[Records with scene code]
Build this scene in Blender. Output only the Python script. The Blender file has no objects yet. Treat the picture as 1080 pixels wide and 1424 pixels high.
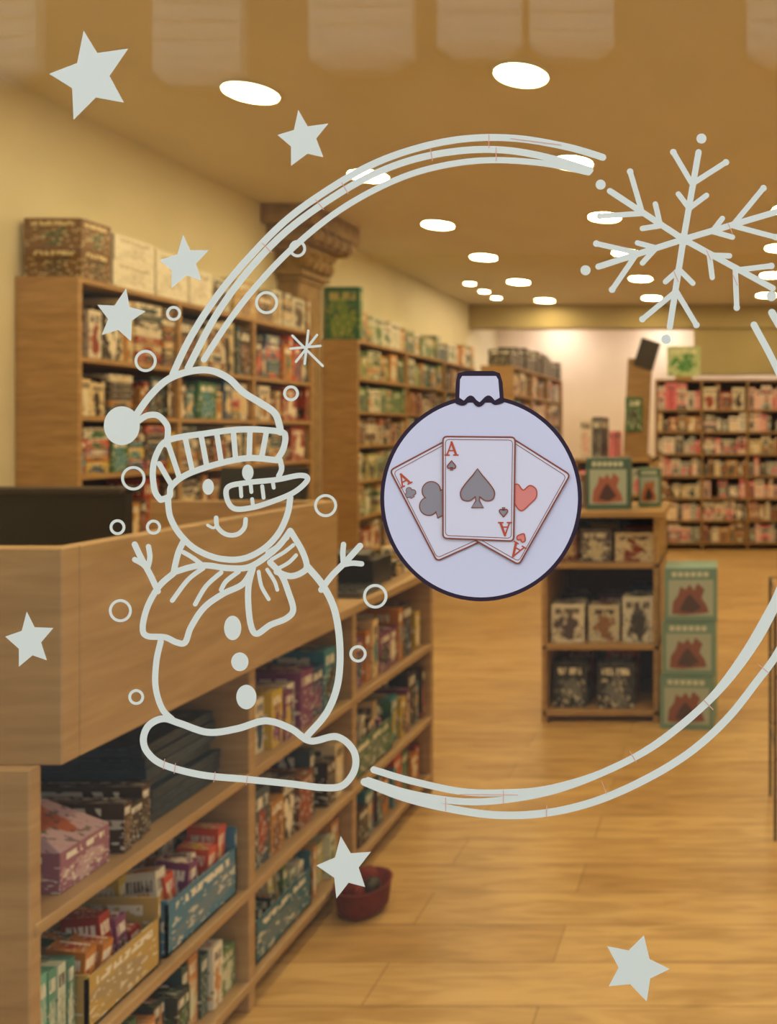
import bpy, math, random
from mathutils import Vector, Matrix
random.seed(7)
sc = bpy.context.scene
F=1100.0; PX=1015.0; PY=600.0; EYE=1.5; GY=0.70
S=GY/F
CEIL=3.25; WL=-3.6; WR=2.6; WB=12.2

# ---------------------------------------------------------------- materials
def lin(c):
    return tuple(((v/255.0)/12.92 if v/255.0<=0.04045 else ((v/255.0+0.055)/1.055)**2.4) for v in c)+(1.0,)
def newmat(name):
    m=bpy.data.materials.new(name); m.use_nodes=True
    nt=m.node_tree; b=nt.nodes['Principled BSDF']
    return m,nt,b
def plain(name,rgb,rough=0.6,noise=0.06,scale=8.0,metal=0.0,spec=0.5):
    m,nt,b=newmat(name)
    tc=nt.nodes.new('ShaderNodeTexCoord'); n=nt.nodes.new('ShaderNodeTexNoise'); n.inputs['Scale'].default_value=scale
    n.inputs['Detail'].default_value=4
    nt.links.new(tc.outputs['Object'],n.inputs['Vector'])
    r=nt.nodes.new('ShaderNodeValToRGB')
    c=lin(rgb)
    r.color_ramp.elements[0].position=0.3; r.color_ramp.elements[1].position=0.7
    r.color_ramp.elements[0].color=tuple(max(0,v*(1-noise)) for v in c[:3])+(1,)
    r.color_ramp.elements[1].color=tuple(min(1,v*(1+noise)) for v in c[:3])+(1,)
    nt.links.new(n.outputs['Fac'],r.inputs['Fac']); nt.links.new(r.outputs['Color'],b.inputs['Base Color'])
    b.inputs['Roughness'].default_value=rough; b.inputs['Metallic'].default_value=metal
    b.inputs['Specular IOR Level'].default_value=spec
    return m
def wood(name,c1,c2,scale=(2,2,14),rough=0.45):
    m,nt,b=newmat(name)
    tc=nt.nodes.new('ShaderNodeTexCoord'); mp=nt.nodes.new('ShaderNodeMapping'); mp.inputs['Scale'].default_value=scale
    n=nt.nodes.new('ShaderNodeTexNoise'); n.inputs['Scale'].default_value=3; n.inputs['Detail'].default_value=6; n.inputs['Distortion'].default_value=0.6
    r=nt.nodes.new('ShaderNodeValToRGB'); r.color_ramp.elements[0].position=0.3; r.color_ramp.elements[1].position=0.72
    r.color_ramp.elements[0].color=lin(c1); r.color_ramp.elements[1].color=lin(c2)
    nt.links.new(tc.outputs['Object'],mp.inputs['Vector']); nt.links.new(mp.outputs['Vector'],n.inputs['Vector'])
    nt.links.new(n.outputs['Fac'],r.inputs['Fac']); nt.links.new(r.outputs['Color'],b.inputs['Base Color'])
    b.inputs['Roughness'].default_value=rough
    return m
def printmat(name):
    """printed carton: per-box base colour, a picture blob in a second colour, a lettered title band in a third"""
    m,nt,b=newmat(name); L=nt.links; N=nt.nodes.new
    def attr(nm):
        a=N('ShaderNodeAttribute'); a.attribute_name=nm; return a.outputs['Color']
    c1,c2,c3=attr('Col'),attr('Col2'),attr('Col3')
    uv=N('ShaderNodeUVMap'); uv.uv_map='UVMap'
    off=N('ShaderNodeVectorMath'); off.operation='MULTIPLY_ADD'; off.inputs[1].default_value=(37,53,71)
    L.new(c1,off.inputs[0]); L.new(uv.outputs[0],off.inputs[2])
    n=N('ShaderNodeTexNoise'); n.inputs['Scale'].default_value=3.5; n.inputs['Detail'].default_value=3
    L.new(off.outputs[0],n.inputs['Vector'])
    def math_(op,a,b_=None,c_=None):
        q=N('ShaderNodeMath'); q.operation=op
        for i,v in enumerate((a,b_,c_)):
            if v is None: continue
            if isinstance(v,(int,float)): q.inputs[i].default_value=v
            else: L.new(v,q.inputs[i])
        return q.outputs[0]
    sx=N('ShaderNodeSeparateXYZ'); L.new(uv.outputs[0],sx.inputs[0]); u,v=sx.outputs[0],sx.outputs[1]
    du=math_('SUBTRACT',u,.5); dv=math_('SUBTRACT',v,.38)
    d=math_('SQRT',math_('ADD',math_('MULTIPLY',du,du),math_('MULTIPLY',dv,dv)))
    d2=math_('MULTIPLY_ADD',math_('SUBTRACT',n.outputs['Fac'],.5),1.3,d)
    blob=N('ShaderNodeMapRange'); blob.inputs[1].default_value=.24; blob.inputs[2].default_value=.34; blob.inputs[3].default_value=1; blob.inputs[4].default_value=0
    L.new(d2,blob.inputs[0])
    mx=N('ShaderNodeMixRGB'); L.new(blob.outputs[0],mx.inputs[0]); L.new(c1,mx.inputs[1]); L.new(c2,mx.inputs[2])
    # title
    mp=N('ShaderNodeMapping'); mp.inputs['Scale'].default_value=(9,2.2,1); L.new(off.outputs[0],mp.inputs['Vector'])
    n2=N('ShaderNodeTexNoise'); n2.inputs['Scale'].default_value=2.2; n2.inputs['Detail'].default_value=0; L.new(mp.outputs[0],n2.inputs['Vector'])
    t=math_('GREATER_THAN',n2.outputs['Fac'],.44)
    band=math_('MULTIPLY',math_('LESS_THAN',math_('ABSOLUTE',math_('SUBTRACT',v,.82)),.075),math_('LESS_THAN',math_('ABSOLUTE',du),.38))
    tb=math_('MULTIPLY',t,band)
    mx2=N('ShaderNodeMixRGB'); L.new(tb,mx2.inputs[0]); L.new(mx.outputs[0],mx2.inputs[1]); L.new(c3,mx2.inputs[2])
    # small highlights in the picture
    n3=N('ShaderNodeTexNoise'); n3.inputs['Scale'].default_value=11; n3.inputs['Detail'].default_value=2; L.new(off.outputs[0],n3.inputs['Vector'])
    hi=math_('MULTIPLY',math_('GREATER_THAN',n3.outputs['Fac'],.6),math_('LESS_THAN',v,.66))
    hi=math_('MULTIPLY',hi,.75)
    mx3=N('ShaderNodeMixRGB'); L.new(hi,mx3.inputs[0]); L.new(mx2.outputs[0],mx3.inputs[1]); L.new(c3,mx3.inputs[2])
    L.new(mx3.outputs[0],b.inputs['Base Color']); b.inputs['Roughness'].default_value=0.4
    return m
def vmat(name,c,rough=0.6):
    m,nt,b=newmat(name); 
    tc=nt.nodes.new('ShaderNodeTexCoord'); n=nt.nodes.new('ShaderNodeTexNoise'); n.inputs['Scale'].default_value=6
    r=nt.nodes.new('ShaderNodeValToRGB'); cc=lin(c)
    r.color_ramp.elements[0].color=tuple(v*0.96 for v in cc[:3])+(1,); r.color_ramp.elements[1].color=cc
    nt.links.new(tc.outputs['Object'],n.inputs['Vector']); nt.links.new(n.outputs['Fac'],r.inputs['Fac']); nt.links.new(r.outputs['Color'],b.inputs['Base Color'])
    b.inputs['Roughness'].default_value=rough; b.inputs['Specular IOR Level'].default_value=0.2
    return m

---

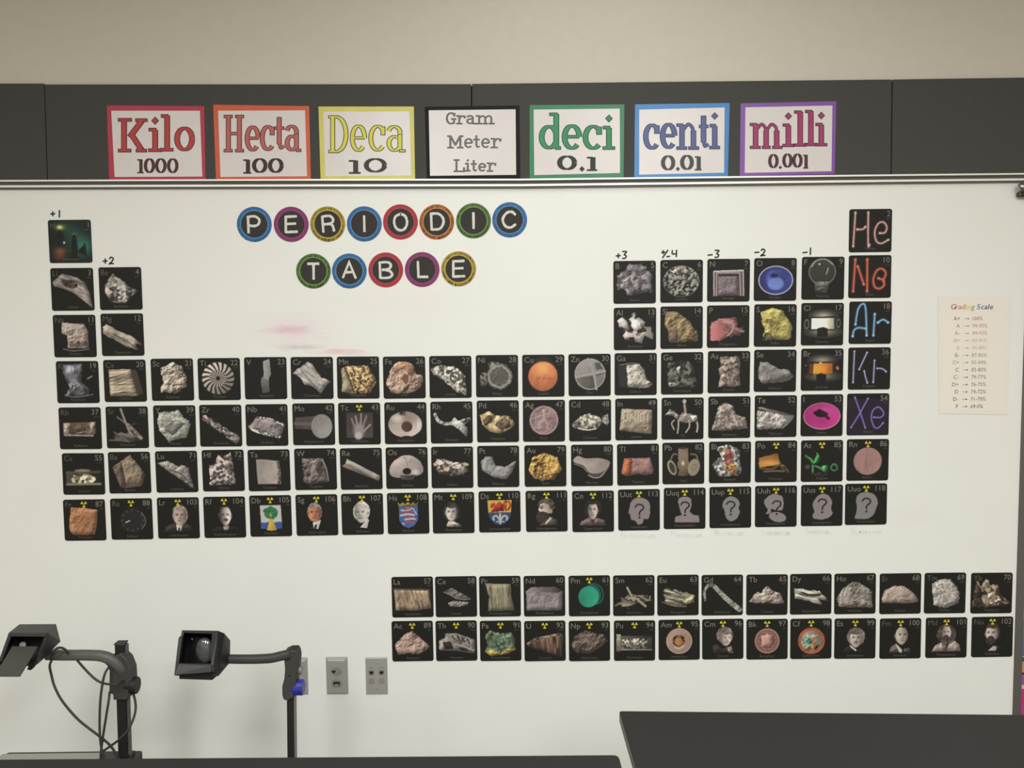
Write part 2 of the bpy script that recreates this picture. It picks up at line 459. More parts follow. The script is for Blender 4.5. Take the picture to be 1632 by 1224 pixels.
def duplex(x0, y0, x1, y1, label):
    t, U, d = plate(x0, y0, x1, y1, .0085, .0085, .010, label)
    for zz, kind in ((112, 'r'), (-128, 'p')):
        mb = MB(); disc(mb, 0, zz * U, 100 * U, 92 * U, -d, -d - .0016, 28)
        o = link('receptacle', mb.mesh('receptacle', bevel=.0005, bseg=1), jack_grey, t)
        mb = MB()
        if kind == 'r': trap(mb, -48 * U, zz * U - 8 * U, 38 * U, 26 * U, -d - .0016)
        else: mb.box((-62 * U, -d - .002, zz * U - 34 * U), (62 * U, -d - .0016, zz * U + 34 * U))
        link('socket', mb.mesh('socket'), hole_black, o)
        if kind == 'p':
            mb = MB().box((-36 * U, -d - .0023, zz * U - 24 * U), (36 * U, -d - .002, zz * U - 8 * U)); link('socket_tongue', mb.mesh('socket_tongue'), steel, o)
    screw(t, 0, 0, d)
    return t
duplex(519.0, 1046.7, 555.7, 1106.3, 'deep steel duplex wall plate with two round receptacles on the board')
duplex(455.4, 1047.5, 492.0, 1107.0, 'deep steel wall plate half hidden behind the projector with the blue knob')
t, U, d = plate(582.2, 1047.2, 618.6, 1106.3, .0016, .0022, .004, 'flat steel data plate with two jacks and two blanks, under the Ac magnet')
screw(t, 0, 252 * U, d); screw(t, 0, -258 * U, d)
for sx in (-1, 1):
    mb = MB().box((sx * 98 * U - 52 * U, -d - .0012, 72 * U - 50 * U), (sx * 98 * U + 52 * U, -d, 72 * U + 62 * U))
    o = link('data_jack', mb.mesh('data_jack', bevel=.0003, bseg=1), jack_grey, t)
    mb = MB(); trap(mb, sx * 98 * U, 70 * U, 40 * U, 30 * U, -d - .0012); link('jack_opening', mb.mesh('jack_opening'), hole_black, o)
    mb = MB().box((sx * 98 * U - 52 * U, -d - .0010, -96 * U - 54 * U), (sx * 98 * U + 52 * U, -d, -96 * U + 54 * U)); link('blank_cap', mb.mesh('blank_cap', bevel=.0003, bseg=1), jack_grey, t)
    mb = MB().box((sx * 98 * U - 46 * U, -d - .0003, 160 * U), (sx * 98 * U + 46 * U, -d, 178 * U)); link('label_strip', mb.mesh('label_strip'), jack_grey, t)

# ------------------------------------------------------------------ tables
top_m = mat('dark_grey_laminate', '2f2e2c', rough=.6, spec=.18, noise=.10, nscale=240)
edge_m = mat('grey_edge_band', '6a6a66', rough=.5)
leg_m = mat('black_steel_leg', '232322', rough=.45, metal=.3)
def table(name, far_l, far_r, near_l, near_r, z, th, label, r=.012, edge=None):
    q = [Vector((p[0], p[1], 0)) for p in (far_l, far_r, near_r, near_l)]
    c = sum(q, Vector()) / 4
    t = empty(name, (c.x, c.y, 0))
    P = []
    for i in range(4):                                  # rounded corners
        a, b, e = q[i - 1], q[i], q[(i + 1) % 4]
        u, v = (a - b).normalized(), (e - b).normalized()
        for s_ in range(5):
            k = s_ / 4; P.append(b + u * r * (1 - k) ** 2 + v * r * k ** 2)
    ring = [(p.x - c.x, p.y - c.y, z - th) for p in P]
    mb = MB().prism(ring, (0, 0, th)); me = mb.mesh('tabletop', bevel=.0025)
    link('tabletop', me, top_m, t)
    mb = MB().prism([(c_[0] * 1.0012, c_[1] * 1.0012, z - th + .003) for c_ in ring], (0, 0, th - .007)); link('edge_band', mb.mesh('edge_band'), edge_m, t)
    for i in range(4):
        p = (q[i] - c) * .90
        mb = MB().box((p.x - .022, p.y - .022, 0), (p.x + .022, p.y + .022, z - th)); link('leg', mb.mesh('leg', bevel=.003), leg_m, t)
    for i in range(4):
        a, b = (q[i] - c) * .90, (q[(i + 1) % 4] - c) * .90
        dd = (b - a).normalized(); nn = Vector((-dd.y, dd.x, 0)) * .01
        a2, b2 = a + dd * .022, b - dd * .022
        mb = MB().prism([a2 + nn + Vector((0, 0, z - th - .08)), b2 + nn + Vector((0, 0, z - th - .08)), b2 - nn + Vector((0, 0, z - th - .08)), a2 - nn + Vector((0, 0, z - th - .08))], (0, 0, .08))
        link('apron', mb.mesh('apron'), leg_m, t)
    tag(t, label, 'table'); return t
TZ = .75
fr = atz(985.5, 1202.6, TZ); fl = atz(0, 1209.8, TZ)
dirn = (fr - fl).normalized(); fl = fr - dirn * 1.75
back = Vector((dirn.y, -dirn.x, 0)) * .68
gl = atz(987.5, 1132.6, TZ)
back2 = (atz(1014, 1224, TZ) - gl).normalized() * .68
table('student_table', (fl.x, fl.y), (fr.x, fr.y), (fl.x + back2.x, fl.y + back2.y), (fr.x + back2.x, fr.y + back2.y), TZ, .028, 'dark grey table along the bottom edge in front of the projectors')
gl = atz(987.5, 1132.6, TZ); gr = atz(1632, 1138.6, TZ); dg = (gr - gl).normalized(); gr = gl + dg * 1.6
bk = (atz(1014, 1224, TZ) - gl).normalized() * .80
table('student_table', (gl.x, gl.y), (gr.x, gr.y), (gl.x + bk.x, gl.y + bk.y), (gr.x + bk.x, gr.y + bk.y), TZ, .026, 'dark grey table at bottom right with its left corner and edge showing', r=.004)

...

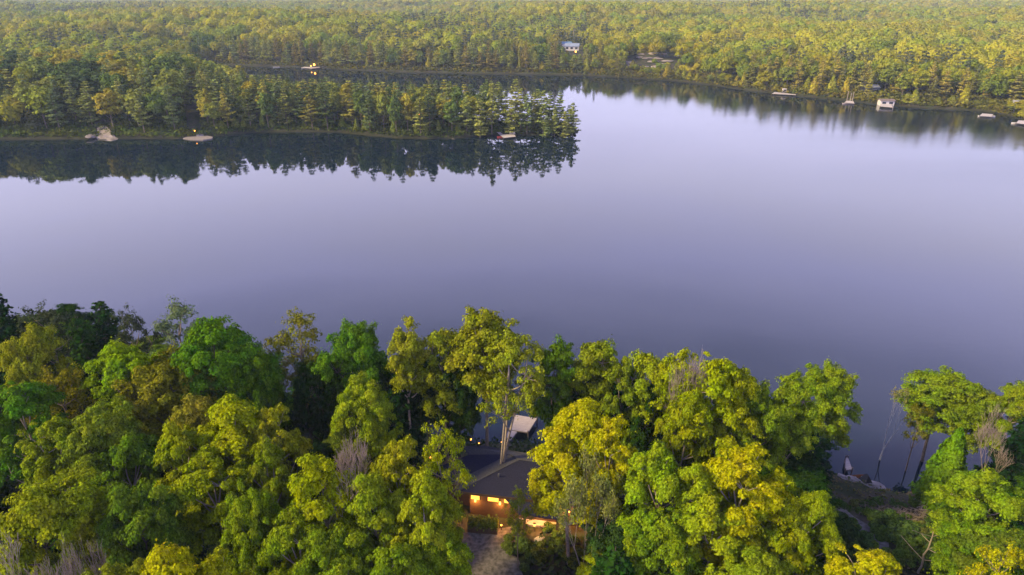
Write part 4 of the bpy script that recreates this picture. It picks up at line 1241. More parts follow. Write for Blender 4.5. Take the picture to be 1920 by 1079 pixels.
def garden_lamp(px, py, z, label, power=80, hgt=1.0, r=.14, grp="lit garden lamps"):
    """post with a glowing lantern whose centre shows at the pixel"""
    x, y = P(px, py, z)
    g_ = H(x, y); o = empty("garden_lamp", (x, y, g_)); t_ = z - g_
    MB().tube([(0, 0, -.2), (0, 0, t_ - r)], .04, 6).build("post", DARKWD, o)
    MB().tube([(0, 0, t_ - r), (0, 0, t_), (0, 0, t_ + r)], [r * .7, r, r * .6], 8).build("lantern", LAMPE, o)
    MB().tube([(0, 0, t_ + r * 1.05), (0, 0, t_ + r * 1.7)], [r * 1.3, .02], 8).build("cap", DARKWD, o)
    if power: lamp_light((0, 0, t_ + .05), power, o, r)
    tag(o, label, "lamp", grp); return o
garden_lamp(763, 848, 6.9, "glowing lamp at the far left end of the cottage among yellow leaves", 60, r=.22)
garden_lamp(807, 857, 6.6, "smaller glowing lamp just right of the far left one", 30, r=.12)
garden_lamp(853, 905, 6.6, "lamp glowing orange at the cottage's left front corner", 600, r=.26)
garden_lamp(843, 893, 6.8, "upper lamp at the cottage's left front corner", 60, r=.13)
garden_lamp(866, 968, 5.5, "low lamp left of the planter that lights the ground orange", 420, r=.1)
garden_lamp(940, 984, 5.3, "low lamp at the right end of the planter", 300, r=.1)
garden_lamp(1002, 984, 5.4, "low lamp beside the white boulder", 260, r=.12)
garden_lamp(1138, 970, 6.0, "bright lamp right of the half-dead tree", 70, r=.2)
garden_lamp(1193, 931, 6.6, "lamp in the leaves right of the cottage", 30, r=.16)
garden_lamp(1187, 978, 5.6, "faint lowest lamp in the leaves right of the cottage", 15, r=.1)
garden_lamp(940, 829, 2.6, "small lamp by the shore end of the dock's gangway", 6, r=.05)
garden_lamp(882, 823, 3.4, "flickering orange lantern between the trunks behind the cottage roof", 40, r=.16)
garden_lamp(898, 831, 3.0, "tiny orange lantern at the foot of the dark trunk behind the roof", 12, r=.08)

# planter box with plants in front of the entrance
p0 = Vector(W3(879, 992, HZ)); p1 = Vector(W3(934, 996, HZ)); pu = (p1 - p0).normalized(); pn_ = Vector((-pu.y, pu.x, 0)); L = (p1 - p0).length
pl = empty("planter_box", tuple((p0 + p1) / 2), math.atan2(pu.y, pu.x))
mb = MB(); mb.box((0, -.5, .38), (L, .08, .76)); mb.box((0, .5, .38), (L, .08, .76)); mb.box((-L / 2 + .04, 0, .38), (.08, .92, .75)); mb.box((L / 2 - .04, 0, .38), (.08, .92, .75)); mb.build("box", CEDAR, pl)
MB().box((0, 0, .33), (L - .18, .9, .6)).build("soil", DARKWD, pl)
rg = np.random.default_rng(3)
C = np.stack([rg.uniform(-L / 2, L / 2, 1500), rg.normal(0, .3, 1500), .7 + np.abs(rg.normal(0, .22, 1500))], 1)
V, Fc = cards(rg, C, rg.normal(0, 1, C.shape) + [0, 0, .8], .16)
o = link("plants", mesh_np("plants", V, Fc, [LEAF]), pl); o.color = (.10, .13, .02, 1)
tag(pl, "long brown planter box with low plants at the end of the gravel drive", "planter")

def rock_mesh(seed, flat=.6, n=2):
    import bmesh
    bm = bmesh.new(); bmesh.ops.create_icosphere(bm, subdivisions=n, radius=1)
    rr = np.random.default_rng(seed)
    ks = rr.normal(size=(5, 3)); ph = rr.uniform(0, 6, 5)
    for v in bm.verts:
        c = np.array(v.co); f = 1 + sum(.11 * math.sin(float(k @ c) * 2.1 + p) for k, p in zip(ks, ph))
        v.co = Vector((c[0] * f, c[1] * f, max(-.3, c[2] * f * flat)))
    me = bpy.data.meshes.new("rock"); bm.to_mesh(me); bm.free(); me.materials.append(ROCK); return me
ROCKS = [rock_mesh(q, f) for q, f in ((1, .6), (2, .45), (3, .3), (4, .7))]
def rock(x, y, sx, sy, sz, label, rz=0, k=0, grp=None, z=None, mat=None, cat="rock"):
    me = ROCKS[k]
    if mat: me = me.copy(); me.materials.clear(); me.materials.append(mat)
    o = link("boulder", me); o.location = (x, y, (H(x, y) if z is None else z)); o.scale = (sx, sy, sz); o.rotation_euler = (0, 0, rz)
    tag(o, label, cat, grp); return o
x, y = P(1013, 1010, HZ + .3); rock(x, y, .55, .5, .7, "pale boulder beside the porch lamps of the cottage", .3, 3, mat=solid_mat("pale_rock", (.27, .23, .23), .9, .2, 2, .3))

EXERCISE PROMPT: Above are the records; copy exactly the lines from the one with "Build this scene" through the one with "CEIL=3.25; WL=-3.6; WR=2.6; WB=12.2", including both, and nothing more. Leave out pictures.

CORRECT RESPONSE:
Build this scene in Blender. Output only the Python script. The Blender file has no objects yet. Treat the picture as 1080 pixels wide and 1424 pixels high.
import bpy, math, random
from mathutils import Vector, Matrix
random.seed(7)
sc = bpy.context.scene
F=1100.0; PX=1015.0; PY=600.0; EYE=1.5; GY=0.70
S=GY/F
CEIL=3.25; WL=-3.6; WR=2.6; WB=12.2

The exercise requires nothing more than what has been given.